Empowering People
When the National Party won the 1949 elections in South Africa and set about implementing the infamous Apartheid policy, they represented a disadvantaged group in South Africa in the form of the Afrikaners. These people, the product of many races that inhabited South Africa from the 1500s, spoke a colloquial version of Dutch mixed with French, Indonesian and Malay languages. By and large they were not well educated, had a significant majority of impoverished members and had been marginalized under successive "Uitlander" Governments that had dominated South African politics for the previous century.
They took over a country where foreign interests dominated and where the business legacies of the Rhodes era controlled perhaps nearly half of all private sector interests. They set about protecting their heritage, language and culture with vigour and at the same time enforced racial segregation across the country and sought to protect the poor in their midst with job reservation and protection.
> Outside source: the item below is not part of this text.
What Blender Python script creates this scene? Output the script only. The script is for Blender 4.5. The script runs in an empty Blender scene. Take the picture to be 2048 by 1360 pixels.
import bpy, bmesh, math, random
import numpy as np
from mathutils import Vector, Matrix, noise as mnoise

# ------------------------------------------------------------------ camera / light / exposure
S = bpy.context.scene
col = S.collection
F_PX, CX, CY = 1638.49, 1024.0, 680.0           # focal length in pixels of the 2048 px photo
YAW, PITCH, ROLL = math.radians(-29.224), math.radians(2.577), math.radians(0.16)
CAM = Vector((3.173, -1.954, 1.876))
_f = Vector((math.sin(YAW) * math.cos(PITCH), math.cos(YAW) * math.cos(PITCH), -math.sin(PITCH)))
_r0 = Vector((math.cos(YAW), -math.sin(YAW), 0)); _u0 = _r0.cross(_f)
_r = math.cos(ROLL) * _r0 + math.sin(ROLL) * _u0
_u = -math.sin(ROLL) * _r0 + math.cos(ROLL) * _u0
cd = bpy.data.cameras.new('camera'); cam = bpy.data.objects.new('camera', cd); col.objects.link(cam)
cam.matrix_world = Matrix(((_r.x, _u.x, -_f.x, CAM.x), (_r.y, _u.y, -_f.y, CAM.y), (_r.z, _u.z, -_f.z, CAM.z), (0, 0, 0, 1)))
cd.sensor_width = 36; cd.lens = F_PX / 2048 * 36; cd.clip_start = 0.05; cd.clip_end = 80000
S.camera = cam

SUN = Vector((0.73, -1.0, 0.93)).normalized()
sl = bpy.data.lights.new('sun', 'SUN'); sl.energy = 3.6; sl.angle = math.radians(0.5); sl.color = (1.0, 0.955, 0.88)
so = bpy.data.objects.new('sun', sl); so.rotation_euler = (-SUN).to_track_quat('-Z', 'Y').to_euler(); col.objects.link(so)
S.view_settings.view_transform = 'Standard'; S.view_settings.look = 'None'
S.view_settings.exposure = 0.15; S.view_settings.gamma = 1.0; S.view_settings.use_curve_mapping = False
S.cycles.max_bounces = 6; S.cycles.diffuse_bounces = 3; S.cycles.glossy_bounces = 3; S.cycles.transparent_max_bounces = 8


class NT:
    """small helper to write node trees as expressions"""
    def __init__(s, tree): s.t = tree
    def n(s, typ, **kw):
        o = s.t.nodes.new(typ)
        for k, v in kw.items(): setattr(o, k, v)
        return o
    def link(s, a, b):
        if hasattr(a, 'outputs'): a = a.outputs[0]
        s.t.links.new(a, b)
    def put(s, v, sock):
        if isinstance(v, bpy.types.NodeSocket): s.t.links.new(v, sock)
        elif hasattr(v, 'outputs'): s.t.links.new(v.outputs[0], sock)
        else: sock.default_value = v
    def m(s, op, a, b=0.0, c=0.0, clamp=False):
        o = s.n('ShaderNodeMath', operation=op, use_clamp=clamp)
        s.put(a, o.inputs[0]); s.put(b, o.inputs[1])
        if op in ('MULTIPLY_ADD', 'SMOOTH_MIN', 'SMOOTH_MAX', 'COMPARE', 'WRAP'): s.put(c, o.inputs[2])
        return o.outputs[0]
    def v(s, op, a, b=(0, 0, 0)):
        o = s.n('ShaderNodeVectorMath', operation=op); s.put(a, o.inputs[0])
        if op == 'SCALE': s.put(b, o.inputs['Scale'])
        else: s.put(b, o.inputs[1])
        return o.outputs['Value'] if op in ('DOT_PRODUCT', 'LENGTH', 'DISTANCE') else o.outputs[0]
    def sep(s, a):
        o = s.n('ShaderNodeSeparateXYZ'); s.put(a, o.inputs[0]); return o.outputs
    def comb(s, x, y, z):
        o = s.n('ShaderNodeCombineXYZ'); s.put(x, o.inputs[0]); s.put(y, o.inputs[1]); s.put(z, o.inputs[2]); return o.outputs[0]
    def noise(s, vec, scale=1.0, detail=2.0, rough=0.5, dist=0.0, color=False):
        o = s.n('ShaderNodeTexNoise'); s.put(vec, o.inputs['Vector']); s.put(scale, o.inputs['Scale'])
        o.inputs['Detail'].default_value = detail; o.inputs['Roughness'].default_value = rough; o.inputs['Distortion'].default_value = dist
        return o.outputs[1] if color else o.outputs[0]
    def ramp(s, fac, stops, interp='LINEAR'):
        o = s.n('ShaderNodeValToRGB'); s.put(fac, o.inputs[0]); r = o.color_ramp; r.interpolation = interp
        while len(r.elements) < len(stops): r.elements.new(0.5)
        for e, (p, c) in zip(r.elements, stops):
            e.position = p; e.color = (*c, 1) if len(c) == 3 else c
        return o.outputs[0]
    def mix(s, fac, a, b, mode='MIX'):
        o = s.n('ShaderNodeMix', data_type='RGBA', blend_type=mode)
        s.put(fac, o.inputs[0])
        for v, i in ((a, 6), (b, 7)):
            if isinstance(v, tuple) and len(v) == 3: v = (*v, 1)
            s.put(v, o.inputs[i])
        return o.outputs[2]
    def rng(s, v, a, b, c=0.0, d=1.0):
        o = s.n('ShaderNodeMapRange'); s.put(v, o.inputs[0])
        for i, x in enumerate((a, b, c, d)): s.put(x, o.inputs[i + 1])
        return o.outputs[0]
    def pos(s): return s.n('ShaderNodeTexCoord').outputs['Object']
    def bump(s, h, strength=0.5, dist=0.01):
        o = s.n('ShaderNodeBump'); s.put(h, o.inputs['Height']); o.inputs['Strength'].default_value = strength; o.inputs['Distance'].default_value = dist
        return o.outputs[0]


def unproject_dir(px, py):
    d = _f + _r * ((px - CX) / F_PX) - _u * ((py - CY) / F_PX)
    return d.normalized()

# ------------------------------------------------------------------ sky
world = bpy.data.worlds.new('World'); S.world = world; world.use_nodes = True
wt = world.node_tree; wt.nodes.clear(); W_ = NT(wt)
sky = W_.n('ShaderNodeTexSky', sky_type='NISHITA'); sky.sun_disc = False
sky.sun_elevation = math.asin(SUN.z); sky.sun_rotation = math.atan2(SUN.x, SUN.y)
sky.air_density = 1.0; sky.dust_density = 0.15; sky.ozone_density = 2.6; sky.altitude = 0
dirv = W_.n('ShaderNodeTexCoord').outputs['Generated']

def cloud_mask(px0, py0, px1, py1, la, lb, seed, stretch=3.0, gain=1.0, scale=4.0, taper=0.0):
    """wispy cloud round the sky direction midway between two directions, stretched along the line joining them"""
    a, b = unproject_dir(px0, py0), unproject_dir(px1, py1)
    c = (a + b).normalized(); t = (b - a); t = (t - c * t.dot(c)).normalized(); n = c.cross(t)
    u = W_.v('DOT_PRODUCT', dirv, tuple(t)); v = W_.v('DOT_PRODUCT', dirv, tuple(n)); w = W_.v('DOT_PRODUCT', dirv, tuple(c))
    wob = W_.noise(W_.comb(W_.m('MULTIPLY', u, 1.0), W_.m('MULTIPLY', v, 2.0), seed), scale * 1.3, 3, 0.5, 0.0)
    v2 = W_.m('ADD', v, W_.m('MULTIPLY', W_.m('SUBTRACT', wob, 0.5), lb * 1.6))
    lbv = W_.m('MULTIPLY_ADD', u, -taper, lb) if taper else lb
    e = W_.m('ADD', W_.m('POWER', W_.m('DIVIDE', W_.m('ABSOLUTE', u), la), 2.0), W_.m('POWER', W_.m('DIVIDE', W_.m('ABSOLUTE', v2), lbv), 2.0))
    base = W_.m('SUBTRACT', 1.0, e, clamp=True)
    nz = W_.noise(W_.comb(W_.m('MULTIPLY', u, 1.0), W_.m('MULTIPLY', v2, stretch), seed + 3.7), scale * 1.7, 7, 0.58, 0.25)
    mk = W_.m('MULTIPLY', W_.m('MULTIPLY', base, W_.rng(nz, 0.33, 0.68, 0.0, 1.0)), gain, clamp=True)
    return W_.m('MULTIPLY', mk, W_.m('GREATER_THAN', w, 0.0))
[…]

They established Afrikaans Universities, newspapers and language institutions, they deliberately created Afrikaans controlled business entities in all spheres of life - agriculture, banking, manufacturing and commerce.
They were brilliantly successful - the Afrikaner poor were lifted out of poverty, their children educated and employed in the State system or enabled to start up enterprises of their own in the private sector. Today companies such as SA Breweries, Nasionale Pers, Rembrandt, Sanlam, Nedbank are global players in their fields, many are leaders in the sectors they are active in - SAB is number three globally, NP is the second largest communications Group in the world. Their Universities achieved world recognition for excellence and many Afrikaners play a leading role in research and science. The language, although it is only spoken by a tiny minority (perhaps 6 million people) is well developed and sophisticated.
For other minorities or even majorities emerging from a similar background, the lessons of the Afrikaner era in South Africa (just 45 years) must be a real role model. When they handed over power to the ANC in 1994, they left behind a country that was firmly middle income, had a well-developed infrastructure and many Cities and Towns that can hold their own in the 21st Century. On their way they created many problems - led the country into international isolation and then war and left behind a black majority that was angry, bitter, deeply racist and poorly educated with little experience in managing a well-developed modern industrial economy.
Following the negotiated transition, the Afrikaners collectively decided not to seek power, but to retire from the political field except as voters and to concentrate on achieving influence through their legacy from the apartheid era. 21 years later the legacy is still largely intact - their business empires have expanded and are well entrenched in other African countries, their language has survived and their children are thriving in many different capacities.